Are You Right For Foreclosures?

The key to making money in foreclosures isn’t sizing up a particular property — it’s knowing yourself.

Specifically, your timetable, temperament, budget, fix-up skills (or access to them), and intended holding period.

If you’re deficient in any one category, the odds of success go way down; two, the odds become infinitesimal.

Timetable. Before embarking on a lender-mediated property, ask yourself: can you wait a week or longer to find out if your offer is accepted? (1-2 days is the norm for non-bank deals)

If you’re pursuing a “short sale,” can you wait weeks — maybe months — for the bank(s) to approve the sale?

In the meantime, you’d better make sure you don’t have to vacate an apartment or house — or have access to a friend or parents’ basement, if you do.

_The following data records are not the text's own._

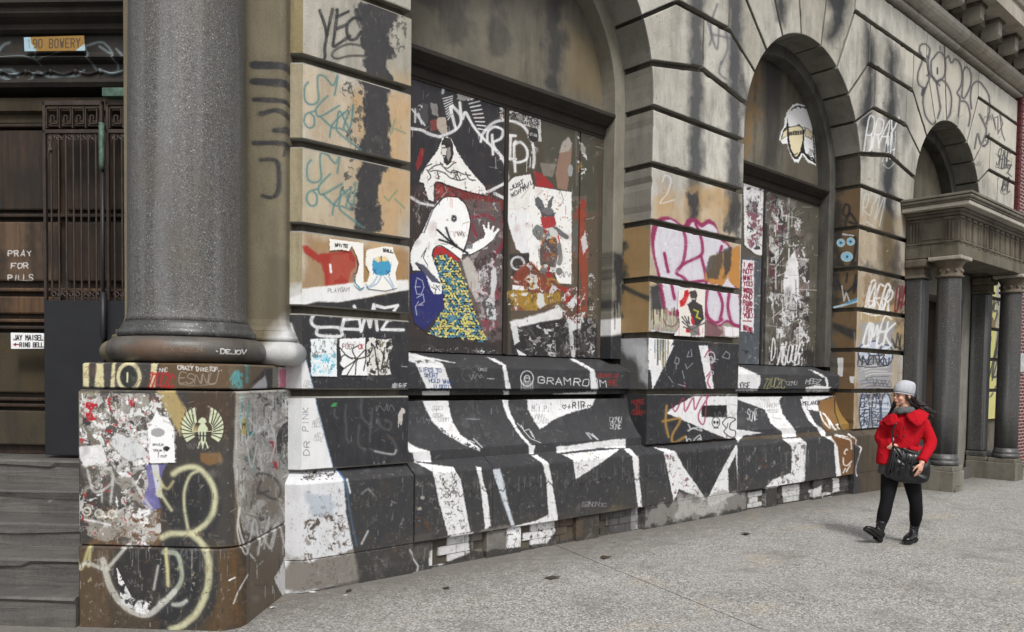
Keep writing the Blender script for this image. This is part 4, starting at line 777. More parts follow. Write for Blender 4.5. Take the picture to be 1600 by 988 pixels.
SP.flecks(Q('g', "190,650 300,640 370,960 270,970"), 120, 1.3, [(60, 58, 58), (110, 104, 98)], k=9, asp=1.6, a=.8); SP.flecks(Q('g', "860,560 1150,535 1040,600 930,680"), 60, 1, [(70, 68, 68), (150, 120, 90)], k=10, asp=1, a=.7); SP.flecks(Q('j', "975,500 1050,500 1045,715 850,745"), 60, 1.4, [(60, 58, 58), (110, 104, 98)], k=11, asp=2.2, a=.8)
SA.flecks(Q('g', "100,300 640,420 1200,480 1200,520 100,560"), 120, 1.0, [(150, 150, 152), (110, 110, 112)], k=1, a=.55); SA.flecks(Q('j', "700,300 1140,400 1140,460 720,450"), 60, 1.1, [(170, 170, 170)], k=2, a=.6); SA.flecks(Q('g', "190,400 420,530 400,540 230,440"), 40, 1.2, [(70, 70, 70)], k=3); SA.flecks(Q('g', "60,50 240,90 100,95"), 40, 1.2, [(90, 88, 86)], k=4, asp=.6)
for i, wd in enumerate(("LIFES TO", "SHORT", "HOLD WHAT", "U GOT!")):
    x, y = Q('g', "%d,%d" % (120+i*24, 132+i*29))[0]; SA.t(wd, x, y, 3.4, .25, -.5, -6.2, 1.1, (44, 62, 110), .9, sp=1.25)
SA.t("GRAMROOM", *Q('g', "728,195")[0], 9.6, .5, -.3, -10.5, 1.5, WH, .95, sp=1.44)
x, y = Q('g', "670,170")[0]; SA.ring(x, y, 10, 12, 1.4, WH); SA.ring(x, y, 4.5, 5, 1.2, WH); SA.ring(x-2, y-1, 1.5, 1.5, 1, WH); SA.ring(x+2.6, y-1, 1.5, 1.5, 1, WH)
for i in range(7): SA.l([(x-9+i*3, y+2+3*sin(i*.5)), (x-9+i*3, y+18)], 1.1, WH, .9)
SA.t("GRIPS OF", *Q('g', "1035,165")[0], 3.9, 0, 0, -6, 1.2, (150, 40, 40), .9, sp=1.1); SA.t("THE", *Q('g', "1078,205")[0], 5, 0, 0, -8, 1.6, (150, 40, 40), .9, sp=1.2)
SA.t("RIP", *Q('g', "905,325")[0], 5, -.2, 0, -10, 1.4, (40, 40, 44)); SA.t("+", *Q('g', "878,330")[0], 5, 0, 0, -9, 1.2, (40, 40, 44)); SA.t("+", *Q('g', "955,325")[0], 4, 0, 0, -9, 1.2, (40, 40, 44)); SA.t("M.I.P.", *Q('g', "695,340")[0], 3.6, 0, 0, -9, 1.1, (120, 120, 124), .8)
for qx in (862, 990): x, y = Q('g', "%d,318" % qx)[0]; SA.l([(x, y+3), (x-3, y-1), (x-2, y-4), (x, y-2), (x+2, y-4), (x+3, y-1), (x, y+3)], 1, (40, 40, 44))
for k_, (sx, sy) in enumerate(((700, 355), (720, 378))): SA.scr(*Q('g', "%d,%d" % (sx, sy))[0], *Q('g', "%d,%d" % (sx+60, sy+22))[0], 4, .8, GR, .7, k_)
for k_, (sx, sy) in enumerate(((180, 310), (185, 350), (215, 370))): SA.scr(*Q('g', "%d,%d" % (sx, sy))[0], *Q('g', "%d,%d" % (sx+50, sy+22))[0], 4, .8, GR, .75, k_+20)
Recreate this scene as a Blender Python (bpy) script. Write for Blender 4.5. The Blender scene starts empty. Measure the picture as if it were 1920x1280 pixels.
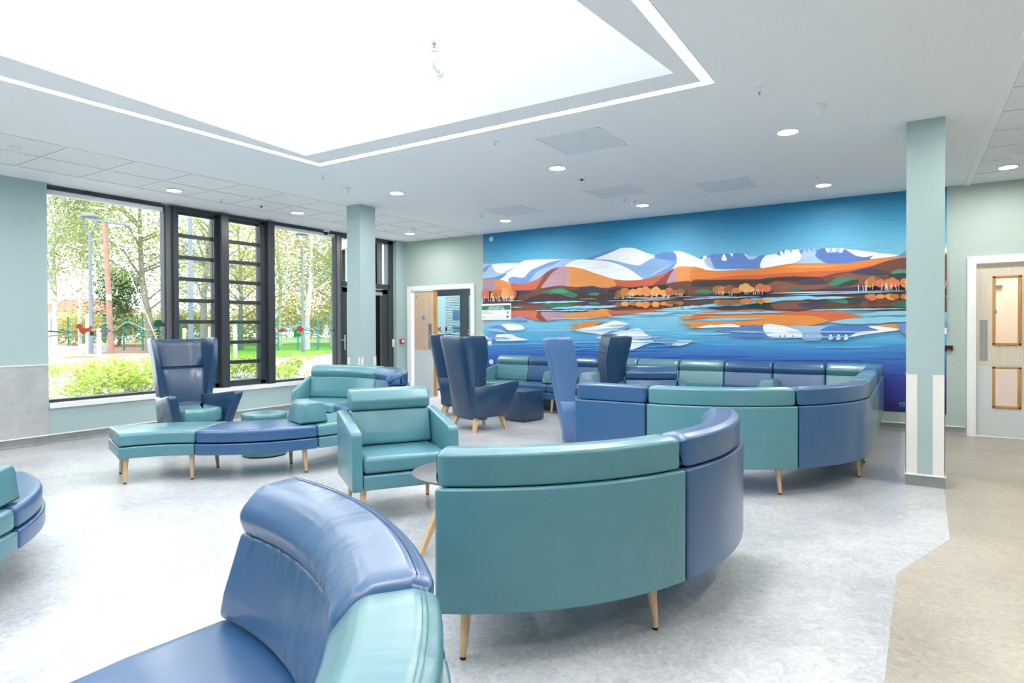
import bpy, bmesh, math, random
import numpy as np
from mathutils import Vector, Matrix
R = math.radians
scene = bpy.context.scene
COL = scene.collection

# ---------------------------------------------------------------- camera, measured from the photograph
F_, CX_, CY_ = 1171.09, 954.51, 624.34
PITCH, ROLL, YAW, EYE = -.009, -.004, .571, 1.3187
_c, _s, _cp, _sp, _cr, _sr = math.cos(YAW), math.sin(YAW), math.cos(PITCH), math.sin(PITCH), math.cos(ROLL), math.sin(ROLL)
def ray(px, py):
    x = (px-CX_)/F_; y = (py-CY_)/F_
    x, y = x*_cr+y*_sr, -x*_sr+y*_cr
    d, v = 1., -y
    d, v = d*_cp-v*_sp, d*_sp+v*_cp
    return (-_s*d+_c*x, _c*d+_s*x, v)
def atz(px, py, z=0.):
    r = ray(px, py); t = (z-EYE)/r[2]; return Vector((r[0]*t, r[1]*t, z))
def aty(px, py, Y):
    r = ray(px, py); t = Y/r[1]; return Vector((r[0]*t, Y, EYE+r[2]*t))
def atx(px, py, X):
    r = ray(px, py); t = X/r[0]; return Vector((X, r[1]*t, EYE+r[2]*t))
def atd(px, py, D):
    r = ray(px, py); d = -_s*r[0]+_c*r[1]; t = D/d; return Vector((r[0]*t, r[1]*t, EYE+r[2]*t))
cd = bpy.data.cameras.new('camera'); cam = bpy.data.objects.new('camera', cd); COL.objects.link(cam)
fwd = Vector((-_s*_cp, _c*_cp, _sp)); up0 = Vector((_s*_sp, -_c*_sp, _cp)); rt0 = Vector((_c, _s, 0))
rt = rt0*_cr+up0*_sr; up = -rt0*_sr+up0*_cr
M = Matrix((rt, up, -fwd)).transposed().to_4x4(); M.translation = (0, 0, EYE)
cam.matrix_world = M
cd.sensor_width = 36; cd.sensor_fit = 'HORIZONTAL'; cd.lens = 36*F_/1920
cd.shift_x = (960-CX_)/1920; cd.shift_y = (CY_-640)/1920; cd.clip_end = 500; cd.clip_start = .05
scene.camera = cam
scene.cycles.diffuse_bounces = 8; scene.cycles.max_bounces = 14; scene.cycles.transparent_max_bounces = 16

# ---------------------------------------------------------------- world, exposure
scene.view_settings.view_transform = 'Standard'; scene.view_settings.look = 'None'
scene.view_settings.gamma = 1; scene.view_settings.use_curve_mapping = False
scene.view_settings.exposure = 1.5
w = bpy.data.worlds.new('overcast_sky'); scene.world = w; w.use_nodes = True
bg = w.node_tree.nodes['Background']; bg.inputs[0].default_value = (.9, .95, 1, 1); bg.inputs[1].default_value = 2.4
sd = bpy.data.lights.new('hazy_sun', 'SUN'); sd.energy = 1.3; sd.angle = R(12); sd.color = (1, .93, .8)
so = bpy.data.objects.new('hazy_sun', sd); COL.objects.link(so)
so.rotation_euler = Vector((.62, -.5, .62)).to_track_quat('Z', 'Y').to_euler()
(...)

Temperament. More questions: will you be OK if you happen to get bumped from the house at the last minute — possibly weeks or months after acceptance?

How do you feel about “swallowing” such lender-dictated terms as forfeiting your earnest money before you know whether you qualify for a loan; or accepting the home “As Is,” with no Seller disclosures or legal recourse in the event of major problems?

Budget. Often times, the purchase price of a foreclosure is just the “cost of admission”; the subsequent fix-up costs can be equal or greater than the cost of the house.

Do you know what needs to be fixed? What doesn’t? Who will be doing the repairs?

Fix-up Skills. If you’re a contractor, you already know the answer to that last question. If you’re not, what’s your strategy for getting bids? Contractors come in all sizes and shapes. Some prefer to do bids, others work on a time-and-material basis.

Holding Period. The same foreclosure glut that let you buy low might very well turn and around and bite you as a quick Seller. Especially if you’re planning on a market turnaround to generate your profit (vs. sweat equity), you should have a 2-3 year holding period, minimum.

Bottom line: is there money to be made in foreclosures and short sales? Sure.

But I’m not convinced that there isn’t more money — not to mention time — to be lost.

About the author

Ross Kaplan has 19+ years experience selling real estate all over the Twin Cities. He is also a 12-time consecutive "Super Real Estate Agent," as determined by Mpls. - St. Paul Magazine and Twin Cities Business Magazine. Prior to becoming a Realtor, Ross was an attorney (corporate law), CPA, and entrepreneur. He holds an economics degree from Stanford.
1 Response
  1. fliprascal

    Yes people may be making money on foreclosures. Yet it seems that many investors are the ones buying the houses. Often they advertise for workers to do the rehab and offer only a fraction of the typical going rate for skilled trades people. Knowing that many tades people are out of work and hungry. Then they make decisions on how to proceed with the rehab on a make money fast basis. They don’t consider the long term health of the house or the neighborhood. Also where is the city or local governments in all this. When I as a home buyer, wanting to be an owner occupant I get out bid by a “cash” offer. Wouldn’t the city be better off with owners living in these foreclosures? I suspect the selling realtor has a relationship with some investors and is not keeping the bidding process fair. There may be city money to help fix up or buy foreclosures, but not much chance for an average person to buy anything but the leftovers with all the “investors” out there spending their days trolling.